WORK TO BE COMPLETED: Start at the line containing "The Blender Python script for this scene continues.", stop at the line containing "o=deciduous('bush',h,w,400+i,2500,.42,.0,40);put(o,x,y,.3)", and set down every line in that stretch exactly as written, and nothing else.

Entries with scene source code:
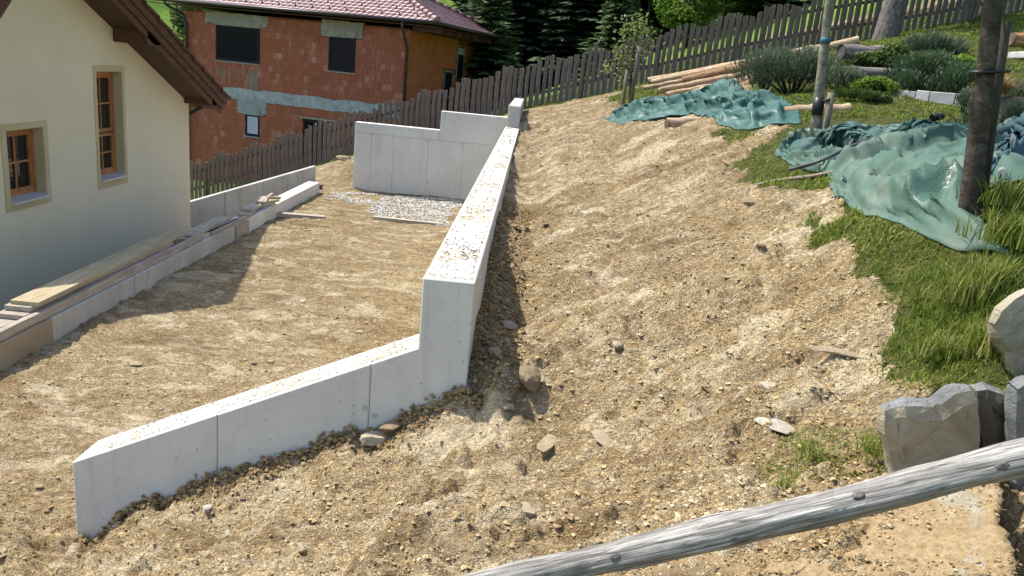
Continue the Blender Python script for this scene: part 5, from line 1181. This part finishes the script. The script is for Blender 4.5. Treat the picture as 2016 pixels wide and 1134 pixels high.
# ================================================================ ROCKS
def rockmesh(pts,thick,sub,amp,seed,flat=None):
    """pts: outline facing front (x,z); extruded in depth with chamfer, then roughened"""
    b=MB();b.prism([(x,0,z) for x,z in pts],(0,thick,0));b.bevel(min(.05,thick*.2),2,30)
    bmesh.ops.triangulate(b.bm,faces=b.bm.faces)
    for _ in range(sub):bmesh.ops.subdivide_edges(b.bm,edges=[e for e in b.bm.edges if e.calc_length()>.05],cuts=1)
    bmesh.ops.recalc_face_normals(b.bm,faces=b.bm.faces);b.bm.normal_update()
    V=np.array([v.co for v in b.bm.verts]);N=np.array([v.normal for v in b.bm.verts])
    xm,xM=V[:,0].min(),V[:,0].max();dp=np.maximum(0,V[:,1]-.06);V[:,2]-=dp*.75;V[:,0]+=dp*.75*(1-(V[:,0]-xm)/(xM-xm))
    for v,q in zip(b.bm.verts,V):v.co=q
    d=amp*(fbm(V[:,0]*3+V[:,1]*2+seed,V[:,2]*3-V[:,1],4,seed)*1.2+.5*np.abs(fbm(V[:,0]*8+seed,V[:,2]*10+V[:,1]*6,3,seed+3)))
    for v,n,k in zip(b.bm.verts,N,d):v.co=v.co+Vector(n)*float(k)
    return b
def front(pts,Yd):return None
# boulder behind the rail: tan face, grey top, dark right flank
yb=2.55
Pq=[(1.323,2.550,1.990),(1.358,2.550,2.009),(1.503,2.550,2.024),(1.556,2.550,2.080),(1.612,2.550,2.101),(1.637,2.550,2.058),(1.698,2.550,1.910),(1.776,2.550,1.678),(1.482,2.550,1.604),(1.396,2.550,1.758),(1.341,2.550,1.891)]
ox,oz=Pq[0][0],Pq[-2][2]
b=rockmesh([(p[0]-ox,p[2]-oz) for p in Pq],.34,3,.03,3);V=b
bo=empty('boulder',(ox,yb,oz),'tan quarry boulder with grey top standing behind the wooden rail','rock')
o=b.obj('body',[M['rock_tan'],M['rock_grey']],bo)
for p in o.data.polygons:
    if p.normal.z>.45:p.material_index=1
    p.use_smooth=False
yb2=2.62
Pq=[(1.656,2.620,2.076),(1.710,2.620,2.086),(1.777,2.620,2.070),(1.820,2.620,2.035),(1.856,2.620,1.982),(1.976,2.620,1.637),(1.833,2.620,1.621),(1.725,2.620,1.898)]
ox,oz=Pq[0][0],Pq[-2][2]
b=rockmesh([(p[0]-ox,p[2]-oz) for p in Pq],.3,3,.025,9);o=b.obj('flank',[M['rock_dark'],M['rock_grey']],bo);o.location=(ox-bo.location.x,yb2-bo.location.y,oz-bo.location.z)
for p in o.data.polygons:
    if p.normal.z>.45:p.material_index=1
o['label']='dark shaded right flank'
Pq=[(1.711,2.500,2.125),(1.756,2.500,2.176),(1.829,2.500,2.156),(1.961,2.500,1.748),(1.822,2.500,1.733),(1.758,2.500,1.961)]
ox,oz=Pq[0][0],Pq[-2][2];b=rockmesh([(p[0]-ox,p[2]-oz) for p in Pq],.3,3,.02,15);o=b.obj('boulder',[M['rock_grey']]);o.location=(ox,2.5,oz);tag(o,'grey stone cut off by the right edge behind the rail','rock')
Pq=[(1.910,3.000,2.217),(1.918,3.000,2.277),(1.958,3.000,2.337),(2.023,3.000,2.392),(2.143,3.000,2.388),(2.287,3.000,1.953),(2.067,3.000,1.929),(2.006,3.000,2.099),(1.941,3.000,2.161)]
Pq=[(p[0],p[1],p[2]) for p in Pq];ys_r=3.0;ox,oz=Pq[0][0],Pq[-3][2];b=rockmesh([(p[0]-ox,p[2]-oz) for p in Pq],.5,3,.03,22);o=b.obj('boulder',[M['rock_tan'],M['rock_dark']]);o.location=(ox,Pq[0][1],oz)
tag(o,'big rounded tan stone in the tall grass at the right edge','rock')
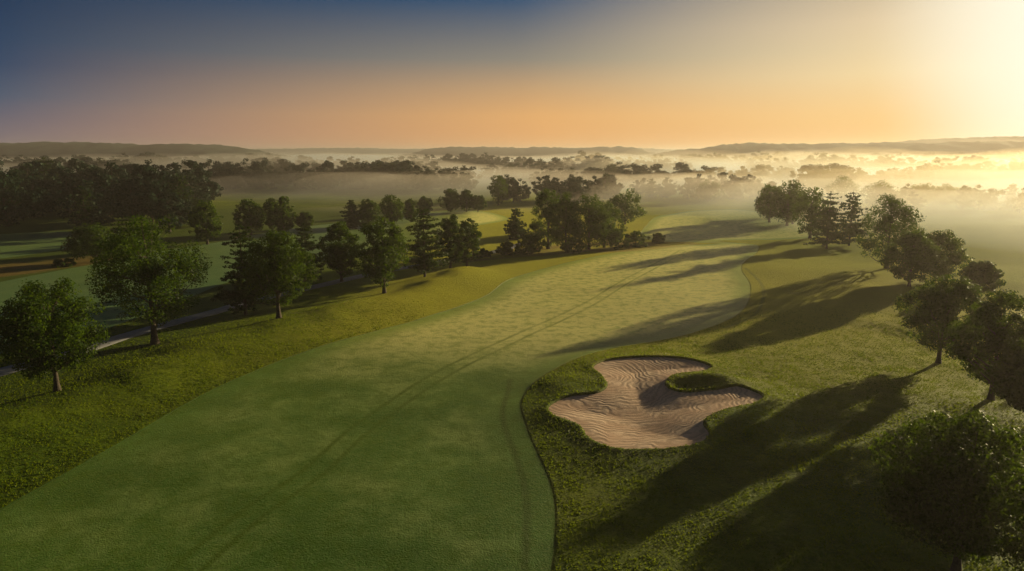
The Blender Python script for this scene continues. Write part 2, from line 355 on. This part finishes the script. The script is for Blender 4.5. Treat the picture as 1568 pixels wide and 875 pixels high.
for i,(k,x,y,h,w,cb) in enumerate(TREES):
    dist=math.hypot(x,y)
    if dist<50: nl,ls=42000,.20
    elif dist<100: nl,ls=26000,.25
    elif dist<180: nl,ls=13000,.35
    else: nl,ls=4500,.6
    if k=='d': o=deciduous('deciduous_tree',h,w,130+i,nl,ls,cb,ncl=int(95+w*5))
    else: o=pine('pine_tree',h,w,200+i,nl,ls*1.15,cb)
    put(o,x,y)
for i,(x,y,h,w) in enumerate([(-1,152,3.4,5.5),(3.5,154,4.2,6),(5,157,5,6),(14,156,3.5,6),(25,162,4.5,6),(30,167,4,6),(-6,149,2.2,4),(37,176,3,5),(-90,137,2,4)]):
    o=deciduous('bush',h,w,400+i,2500,.42,.0,40);put(o,x,y,.3)

vari=[deciduous('forest_tree_form',10,w,500+i,2600,.62,.06,45,link=False,lumpy=1.4,lm=forest) for i,w in enumerate((7.5,9,8,10,6.5))]
vari.append(pine('forest_pine_form',10,5.5,520,2400,.6,.04,link=False))
def inst(e,x,y,hh,ws=1.0):
    o=bpy.data.objects.new('tree',vari[rng.integers(len(vari))]);COL.objects.link(o);o.parent=e
    o.location=(x,y,float(base_h(np.array([x]),np.array([y]))[0])-.3);s=hh/10;o.scale=(s*ws*rng.uniform(.95,1.35),s*ws*rng.uniform(.95,1.35),s);o.rotation_euler=(0,0,rng.uniform(0,6.28))
def wood(name,x0,x1,y0,y1,n,h0,h1,cond=None,front=None,thr=.34):
    e=bpy.data.objects.new(name,None);COL.objects.link(e);c=0;k=0
    while c<n and k<n*20:
        k+=1
        x=rng.uniform(x0,x1);y=rng.uniform(y0,y1)
        if cond and not cond(x,y): continue
        if fbm(np.array([x/45]),np.array([y/45]),77)[0]<thr: continue
        hh=rng.uniform(h0,h1)
        if front and y<front: hh*=.72
        inst(e,x,y,hh);c+=1
def belt(pts,h0,h1,sp,wd,name='tree_belt',gap=.3,seed=0):
    e=bpy.data.objects.new(name,None);COL.objects.link(e)
    P=smooth_poly(pts,False,8);d=np.r_[0,np.cumsum(np.linalg.norm(np.diff(P,axis=0),axis=1))]
    s=0
    while s<d[-1]:
        x=np.interp(s,d,P[:,0]);y=np.interp(s,d,P[:,1])
        g=fbm(np.array([s/70.]),np.array([seed*3.3]),90)[0]
        if g>gap:
            for q in range(2): inst(e,x+rng.normal()*2,y+rng.normal()*wd,(h0+(h1-h0)*np.clip((g-.3)*2.2,0,1))*rng.uniform(.7,1.15),1.2)
        s+=sp*rng.uniform(.7,1.3)
wood('woodland',-300,-88,192,340,180,11.5,21,lambda x,y:x<-.435*y,front=212)
wood('woodland',-190,-63,430,490,80,13,19)
wood('tree_row',-60,-24,400,440,14,9,13)
wood('tree_row',-5,52,310,352,24,8,13)
wood('tree_row',66,128,330,372,22,8,13)
wood('tree_row',140,230,255,300,20,7,11)
belt([(180,430),(260,470),(340,520),(460,560)],10,16,6,8,seed=1)
belt([(-60,470),(0,500),(60,480),(140,500),(220,540)],11,16,8,10,gap=.34,seed=2)
belt([(-500,560),(-380,600),(-260,590),(-150,640),(0,620),(90,650)],14,20,8,14,gap=.28,seed=3)
belt([(60,700),(200,680),(360,740),(560,760),(760,820)],15,22,8.5,12,gap=.3,seed=4)
belt([(-700,800),(-500,860),(-300,820),(-100,900),(120,880)],16,23,9,18,gap=.25,seed=5)
belt([(100,1000),(300,980),(550,1060),(800,1040),(1100,1150)],17,25,10,16,gap=.25,seed=6)

# ---------------- hills
def ridge(x0,x1,yc,dep,prof,seed):
    hx=np.arange(x0,x1,9.);hy=np.linspace(yc-dep,yc+dep,30);X,Y=np.meshgrid(hx,hy);x=X.ravel();y=Y.ravel()
    e=sstep(x0,x0+.3*(x1-x0),x)*(1-sstep(x1-.2*(x1-x0),x1,x))
    t=np.cos(np.clip((y-yc)/dep,-1,1)*math.pi/2)
    z=prof(x)*e*t**.8+12*(fbm(x/20,y/20,seed,3)-.5)*np.minimum(1,t*3)-3
    build('hill',np.stack([x,y,z],1),gridfaces(len(hx),len(hy)),[canopy],smooth=True)
ridge(-1900,-330,1450,220,lambda x:37+11*fbm(x/160,x*0,41),1)
ridge(-450,500,2000,240,lambda x:34+14*fbm(x/200,x*0,42),2)
ridge(120,1150,1350,200,lambda x:37+13*fbm(x/170,x*0,43),3)
ridge(600,2900,1900,300,lambda x:60+22*fbm(x/240,x*0,44),4)
ridge(-4500,4800,3300,500,lambda x:34+20*fbm(x/450,x*0,45),5)

# ---------------- mist and haze (volumes)
def volmat(name,dens,g,c=(1,.88,.76,1)):
    m,nt,out=newmat(name);v=nt.nodes.new('ShaderNodeVolumeScatter');v.inputs['Color'].default_value=c;v.inputs['Density'].default_value=dens;v.inputs['Anisotropy'].default_value=g
    nt.links.new(v.outputs[0],out.inputs['Volume']);return m
def fog(name,xs,ys,top,dens,g=.55,c=(1,.86,.72,1)):
    X,Y=np.meshgrid(xs,ys);x=X.ravel();y=Y.ravel();nx,ny=len(xs),len(ys);n=nx*ny
    zt=np.maximum(top(x,y),-2.4);V=np.concatenate([np.stack([x,y,zt],1),np.stack([x,y,0*x-2.6],1)])
    F=gridfaces(nx,ny);Fb=F[:,::-1]+n;S_=[]
    for j in range(ny-1):
        for i in (0,nx-1):
            a=j*nx+i;b2=a+nx;q=(a,b2,b2+n,a+n);S_.append(q if i==0 else q[::-1])
    for i in range(nx-1):
        for j in (0,ny-1):
            a=j*nx+i;b2=a+1;q=(a,b2,b2+n,a+n);S_.append(q[::-1] if j==0 else q)
    return build(name,V,np.concatenate([F,Fb,np.array(S_)]),[volmat(name+'_air',dens,g,c)],smooth=True)
fx=axis(-1500,1800,[(-300,420,7)],7,1.06);fy=axis(50,3200,[(60,500,7)],7,1.04)
def start(x,y):
    s0=np.interp(x,[-300,-120,-20,40,80,130,300],[340,275,220,220,155,105,95]);return s0+60*(fbm(x/60,y/60,61)-.5)
def wisp(x,y): return sstep(.28,.62,fbm(x/80,y/50,66,4))
fog('ground_mist',fx,fy,lambda x,y:-2.5+sstep(0,110,y-start(x,y))*(3.0+11*wisp(x,y))*(1-.35*sstep(450,1000,y)),.0080,.5,(1,.82,.66,1))
fog('mist_bank',fx,fy,lambda x,y:-2.5+sstep(-10,180,y-start(x,y)-10)*(6+32*fbm(x/130,y/150,63,4)**1.6),.0038,.5,(1,.83,.68,1))
fog('sunlit_mist',fx,fy,lambda x,y:-2.5+sstep(0,100,x-50-30*fbm(x/50,y/50,68)+.10*(y-60))*sstep(60,170,y)*(1-sstep(900,1500,y))*(9+30*fbm(x/90,y/90,67,4)**1.3),.0034,.5,(1,.76,.46,1))
fog('haze',np.array([-7000.,7500.]),np.array([-600.,7500.]),lambda x,y:x*0+54,.00030,.45,(1,.88,.80,1))

# ---------------- sky
w=bpy.data.worlds.new('World');sc.world=w;w.use_nodes=True;nt=w.node_tree;nt.nodes.clear();b=NB(nt)
out=b.n('ShaderNodeOutputWorld')
tc=b.n('ShaderNodeTexCoord').outputs['Generated']
sp=b.n('ShaderNodeSeparateXYZ');b.l(tc,sp.inputs[0])
dt=b.n('ShaderNodeVectorMath',operation='DOT_PRODUCT');b.l(tc,dt.inputs[0]);dt.inputs[1].default_value=S
zf=b.math('MULTIPLY',sp.outputs['Z'],2.0,True)
def ramp(stops):
    r=b.n('ShaderNodeValToRGB');b.l(zf,r.inputs[0]);els=r.color_ramp.elements
    els[0].position=stops[0][0]*2;els[0].color=lin(stops[0][1]);els[1].position=stops[-1][0]*2;els[1].color=lin(stops[-1][1])
    for p,c in stops[1:-1]:
        e=els.new(p*2);e.color=lin(c)
    return r.outputs[0]
L=ramp([(0,(130,110,118)),(.03,(108,100,114)),(.065,(62,84,110)),(.1,(18,62,98)),(.16,(0,48,84)),(.3,(8,32,56)),(.45,(12,26,38))])
M=ramp([(0,(236,160,90)),(.052,(230,170,104)),(.09,(194,156,114)),(.127,(138,132,120)),(.2,(40,78,112)),(.3,(30,52,76)),(.45,(20,32,44))])
R=ramp([(0,(232,172,100)),(.04,(244,200,130)),(.098,(252,226,172)),(.16,(244,218,174)),(.3,(130,125,115)),(.45,(44,50,58))])
f1=b.mr(dt.outputs['Value'],.08,.68,0,1,False);f2=b.math('POWER',b.mr(dt.outputs['Value'],.66,.975,0,1,False),1.4)
c=b.mix(f2,b.mix(f1,L,M),R)
c=b.mix(b.mr(dt.outputs['Value'],.915,.985,0,1),c,lin((255,252,232)))
ns=b.n('ShaderNodeTexSky',sky_type='NISHITA');ns.sun_disc=False;ns.sun_elevation=math.radians(SUN_EL);ns.sun_rotation=math.radians(SUN_AZ);ns.dust_density=3
b1=b.n('ShaderNodeBackground');b.l(c,b1.inputs[0]);b1.inputs[1].default_value=.98
b2=b.n('ShaderNodeBackground');b.l(ns.outputs[0],b2.inputs[0]);b2.inputs[1].default_value=.0015
ad=b.n('ShaderNodeAddShader');b.l(b1.outputs[0],ad.inputs[0]);b.l(b2.outputs[0],ad.inputs[1]);b.l(ad.outputs[0],out.inputs['Surface'])

sl=bpy.data.lights.new('sun','SUN');sl.energy=5;sl.angle=math.radians(.5);sl.color=(1,.80,.42)
so=bpy.data.objects.new('sun',sl);COL.objects.link(so);so.rotation_euler=(-S).to_track_quat('-Z','Y').to_euler()

cam=bpy.data.cameras.new('camera');cam.sensor_width=36;cam.lens=24.34;cam.clip_end=20000;cam.clip_start=.5
co=bpy.data.objects.new('camera',cam);COL.objects.link(co);co.location=(0,0,22);co.rotation_euler=(math.radians(79.2),0,0);sc.camera=co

REPLY TO THE EXERCISE:
The Blender Python script for this scene continues. Write part 2, from line 355 on. This part finishes the script. The script is for Blender 4.5. Treat the picture as 1568 pixels wide and 875 pixels high.
for i,(k,x,y,h,w,cb) in enumerate(TREES):
    dist=math.hypot(x,y)
    if dist<50: nl,ls=42000,.20
    elif dist<100: nl,ls=26000,.25
    elif dist<180: nl,ls=13000,.35
    else: nl,ls=4500,.6
    if k=='d': o=deciduous('deciduous_tree',h,w,130+i,nl,ls,cb,ncl=int(95+w*5))
    else: o=pine('pine_tree',h,w,200+i,nl,ls*1.15,cb)
    put(o,x,y)
for i,(x,y,h,w) in enumerate([(-1,152,3.4,5.5),(3.5,154,4.2,6),(5,157,5,6),(14,156,3.5,6),(25,162,4.5,6),(30,167,4,6),(-6,149,2.2,4),(37,176,3,5),(-90,137,2,4)]):
    o=deciduous('bush',h,w,400+i,2500,.42,.0,40);put(o,x,y,.3)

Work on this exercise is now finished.